----- INFORMATION SUPPLIED -----

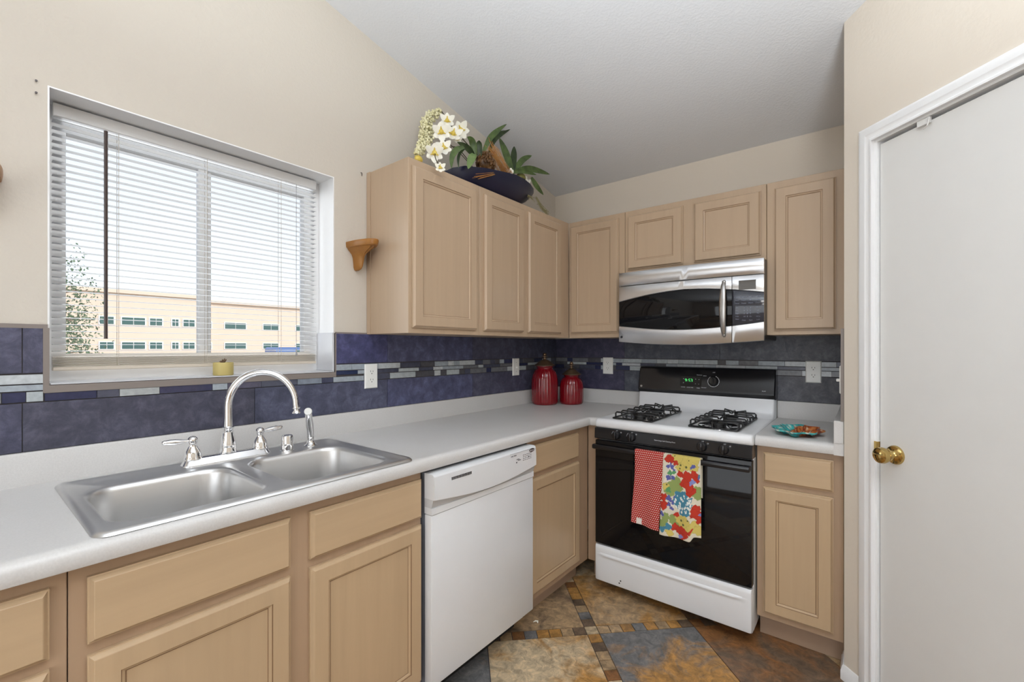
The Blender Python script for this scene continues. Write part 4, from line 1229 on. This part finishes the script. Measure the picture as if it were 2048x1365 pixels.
for yy in (-2.515, -2.262, -1.992):
    mb = MB()
    for xo in (-.0135, .0135): mb.tube([(BXc + xo, yy, 2.018), (BXc + xo, yy, 1.25)], .0008, 5)
    mb.build('ladder_cord', M_cord, bd)
mb = MB(); mb.tube([(BXc + .018, -1.93, 2.018), (BXc + .018, -1.93, 1.30)], .0011, 6); mb.tube([(BXc + .018, -1.93, 1.30), (BXc + .018, -1.93, 1.275)], [.003, .004], 8); mb.build('lift_cord', M_slat, bd)

# ------------------------------------------------------------------ flower arrangement on the wall cabinets
fa_ = thing('flower_arrangement', 'artificial orchids and green leaves in a navy boat-shaped planter atop the wall cabinets', 'flower arrangement', (.2, -.95, ZU1))
ZT = ZU1 + .001
rimy = [(-1.335, 2.185, .004, 2.180), (-1.30, 2.210, .028, 2.160), (-1.24, 2.232, .055, 2.142), (-1.12, 2.254, .078, ZT + .0005), (-.98, 2.276, .086, ZT), (-.86, 2.296, .084, ZT), (-.76, 2.303, .072, 2.150), (-.67, 2.304, .050, 2.200), (-.60, 2.300, .024, 2.255), (-.572, 2.292, .004, 2.282)]
mb = MB(); rows = []; xc = .205
for y, zr, w, zb2 in rimy:
    r_ = []
    for k in range(13):
        a = PI * k / 12; r_.append((xc + w * math.cos(a), y, zr - (zr - zb2) * math.sin(a) ** .8))
    r_ += [(xc - (w * .9) + (2 * w * .9) * k / 6, y, zr - .008 if 0 < k < 6 else zr) for k in range(7)]
    rows.append(r_)
mb.loops(rows); mb.build('planter', M_navy, fa_, smooth=50)
LEAVES = [
([(0.23, -1.068, 2.368), (0.243, -1.031, 2.45), (0.257, -0.984, 2.506), (0.25, -0.893, 2.583)], 0.036, 0),
([(0.23, -1.02, 2.385), (0.227, -0.974, 2.467), (0.223, -0.911, 2.525), (0.22, -0.823, 2.589)], 0.030, 2),
([(0.21, -0.983, 2.431), (0.213, -0.935, 2.52), (0.222, -0.90, 2.545), (0.23, -0.85, 2.568)], 0.015, 2),
([(0.23, -1.095, 2.33), (0.24, -1.113, 2.386), (0.25, -1.124, 2.406)], 0.0375, 2),
([(0.24, -1.139, 2.321), (0.245, -1.17, 2.382), (0.25, -1.213, 2.391)], 0.040, 0),
([(0.24, -1.152, 2.318), (0.245, -1.208, 2.338), (0.25, -1.285, 2.339)], 0.035, 2),
([(0.28, -1.268, 2.311), (0.293, -1.328, 2.274), (0.307, -1.374, 2.218), (0.33, -1.401, 2.150)], 0.035, 0),
([(0.28, -1.262, 2.305), (0.283, -1.3, 2.266), (0.287, -1.315, 2.226), (0.29, -1.314, 2.189)], 0.016, 2),
([(0.26, -1.173, 2.315), (0.28, -1.213, 2.27), (0.3, -1.258, 2.2)], 0.0475, 1),
([(0.24, -0.824, 2.321), (0.195, -0.831, 2.449), (0.15, -0.839, 2.554)], 0.045, 0),
([(0.24, -0.824, 2.321), (0.215, -0.784, 2.44), (0.19, -0.748, 2.524)], 0.0425, 2),
([(0.24, -0.816, 2.329), (0.245, -0.741, 2.426), (0.25, -0.65, 2.486)], 0.040, 0),
([(0.25, -0.821, 2.330), (0.26, -0.685, 2.39), (0.27, -0.48, 2.417)], 0.0425, 0),
([(0.26, -0.841, 2.321), (0.285, -0.778, 2.34), (0.31, -0.685, 2.342)], 0.0275, 0),
([(0.28, -0.695, 2.331), (0.285, -0.65, 2.292), (0.29, -0.581, 2.254)], 0.031, 0)]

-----

• TASK TO COMPLETE: Return each line from the material above exactly, but not the pictures.

• PROBLEM SOLUTION:
The Blender Python script for this scene continues. Write part 4, from line 1229 on. This part finishes the script. Measure the picture as if it were 2048x1365 pixels.
for yy in (-2.515, -2.262, -1.992):
    mb = MB()
    for xo in (-.0135, .0135): mb.tube([(BXc + xo, yy, 2.018), (BXc + xo, yy, 1.25)], .0008, 5)
    mb.build('ladder_cord', M_cord, bd)
mb = MB(); mb.tube([(BXc + .018, -1.93, 2.018), (BXc + .018, -1.93, 1.30)], .0011, 6); mb.tube([(BXc + .018, -1.93, 1.30), (BXc + .018, -1.93, 1.275)], [.003, .004], 8); mb.build('lift_cord', M_slat, bd)

# ------------------------------------------------------------------ flower arrangement on the wall cabinets
fa_ = thing('flower_arrangement', 'artificial orchids and green leaves in a navy boat-shaped planter atop the wall cabinets', 'flower arrangement', (.2, -.95, ZU1))
ZT = ZU1 + .001
rimy = [(-1.335, 2.185, .004, 2.180), (-1.30, 2.210, .028, 2.160), (-1.24, 2.232, .055, 2.142), (-1.12, 2.254, .078, ZT + .0005), (-.98, 2.276, .086, ZT), (-.86, 2.296, .084, ZT), (-.76, 2.303, .072, 2.150), (-.67, 2.304, .050, 2.200), (-.60, 2.300, .024, 2.255), (-.572, 2.292, .004, 2.282)]
mb = MB(); rows = []; xc = .205
for y, zr, w, zb2 in rimy:
    r_ = []
    for k in range(13):
        a = PI * k / 12; r_.append((xc + w * math.cos(a), y, zr - (zr - zb2) * math.sin(a) ** .8))
    r_ += [(xc - (w * .9) + (2 * w * .9) * k / 6, y, zr - .008 if 0 < k < 6 else zr) for k in range(7)]
    rows.append(r_)
mb.loops(rows); mb.build('planter', M_navy, fa_, smooth=50)
LEAVES = [
([(0.23, -1.068, 2.368), (0.243, -1.031, 2.45), (0.257, -0.984, 2.506), (0.25, -0.893, 2.583)], 0.036, 0),
([(0.23, -1.02, 2.385), (0.227, -0.974, 2.467), (0.223, -0.911, 2.525), (0.22, -0.823, 2.589)], 0.030, 2),
([(0.21, -0.983, 2.431), (0.213, -0.935, 2.52), (0.222, -0.90, 2.545), (0.23, -0.85, 2.568)], 0.015, 2),
([(0.23, -1.095, 2.33), (0.24, -1.113, 2.386), (0.25, -1.124, 2.406)], 0.0375, 2),
([(0.24, -1.139, 2.321), (0.245, -1.17, 2.382), (0.25, -1.213, 2.391)], 0.040, 0),
([(0.24, -1.152, 2.318), (0.245, -1.208, 2.338), (0.25, -1.285, 2.339)], 0.035, 2),
([(0.28, -1.268, 2.311), (0.293, -1.328, 2.274), (0.307, -1.374, 2.218), (0.33, -1.401, 2.150)], 0.035, 0),
([(0.28, -1.262, 2.305), (0.283, -1.3, 2.266), (0.287, -1.315, 2.226), (0.29, -1.314, 2.189)], 0.016, 2),
([(0.26, -1.173, 2.315), (0.28, -1.213, 2.27), (0.3, -1.258, 2.2)], 0.0475, 1),
([(0.24, -0.824, 2.321), (0.195, -0.831, 2.449), (0.15, -0.839, 2.554)], 0.045, 0),
([(0.24, -0.824, 2.321), (0.215, -0.784, 2.44), (0.19, -0.748, 2.524)], 0.0425, 2),
([(0.24, -0.816, 2.329), (0.245, -0.741, 2.426), (0.25, -0.65, 2.486)], 0.040, 0),
([(0.25, -0.821, 2.330), (0.26, -0.685, 2.39), (0.27, -0.48, 2.417)], 0.0425, 0),
([(0.26, -0.841, 2.321), (0.285, -0.778, 2.34), (0.31, -0.685, 2.342)], 0.0275, 0),
([(0.28, -0.695, 2.331), (0.285, -0.65, 2.292), (0.29, -0.581, 2.254)], 0.031, 0)]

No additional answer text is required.